链式前向星

Nodes from the Root

Time Limit : 3000/1000ms (Java/Other)   Memory Limit : 65535/32768K (Java/Other)

Total Submission(s) : 40   Accepted Submission(s) : 9

Font: Times New Roman | Verdana | Georgia

Font Size: ← →

Problem Description

There is a binary tree with N nodes indexing from 0 to N-1, where 0 is the root.
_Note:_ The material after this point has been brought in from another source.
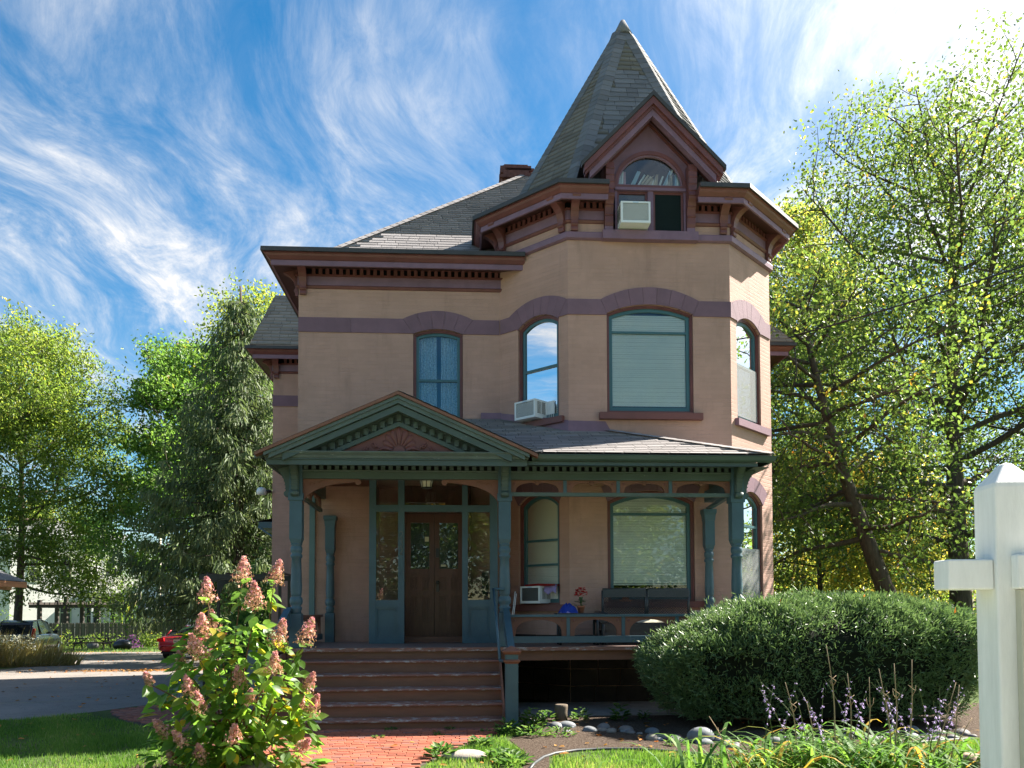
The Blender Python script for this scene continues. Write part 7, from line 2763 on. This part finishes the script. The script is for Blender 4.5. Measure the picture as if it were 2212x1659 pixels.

Each edge of the tree has an integer weight W. At first all the nodes could be reached from the root, through a sequence of edges.
An integer threshold X (X >= 0) is used to close the edge, which means that all the edges whose weights are less than X will be closed.
Given the tree and an integer Y, please find the minimum threshold X so that the number of nodes reachable from the root (including the root itself) is no more than Y.

Input

The first line is an interger T, indicating the number of test cases.
Then in each case:
The first line contains one integer N (N ≤ 2e4), representing the number of nodes in the tree.
The second line contains one integer Y (0 ≤ Y ≤ N), representing the maximum number of nodes allowed to be reachable from the root.
Each of the following N-1 lines contains three integers U, V (0 ≤ U, V < N), W(0 ≤ W ≤ 1e7), representing that the edge between node U and node V has a weight W. The integers are separated by a space.
The total sum of N in all cases is less than 1e5.

Output

T lines and each line contains an integer, representing the minimum threshold X (X≥0).

Sample Input

2
3 2
0 1 2
0 2 3
6 3
0 1 8
0 2 3
1 3 2
1 4 5
2 5 6

Sample Output

3
4

用到了链式前向星见：https://www.cnblogs.com/Emcikem/p/11541489.html

package geeksun;


import java.lang.reflect.Array;
import java.util.*;

public class Main{
    static class Node{
        int next;
        int to;
        int w;
    }

    static int top;
    static Node[] nodes;
    static int[] head;
    static int[] minW;

    public static void main(String[] args) {
        Scanner scanner = new Scanner(System.in);
        int T = scanner.nextInt();
        while (T-- > 0){
            int N = scanner.nextInt();
            int Y = scanner.nextInt();
            top = 0;
            nodes = new Node[N * 2];
            head = new int[N];
            Arrays.fill(head, -1);
            minW = new int[N];
            for(int i = 0;i < N - 1;i++){
                int U = scanner.nextInt();
                int V = scanner.nextInt();
                int W = scanner.nextInt();
                addEdge(U, V, W);
            }
            dfs(0, -1, Integer.MAX_VALUE);
            Arrays.sort(minW);
            if(N == Y){
                System.out.println(0);
                continue;
            }
            System.out.println(minW[N - Y - 1] + 1);
        }
    }

    public static void dfs(int u, int pre, int m){
        minW[u] = m;
        for(int i = head[u];i != -1;i = nodes[i].next){
            int v = nodes[i].to;
            if(v == pre){
                continue;
            }
            dfs(v, u, Math.min(m, nodes[i].w));
        }
    }

    public static void addEdge(int u, int v, int w){
        nodes[top] = new Node();
        nodes[top].to = v;
        nodes[top].w = w;
        nodes[top].next = head[u];
        head[u] = top++;

        nodes[top] = new Node();
        nodes[top].to = u;
        nodes[top].w = w;
        nodes[top].next = head[v];
        head[v] = top++;
    }

}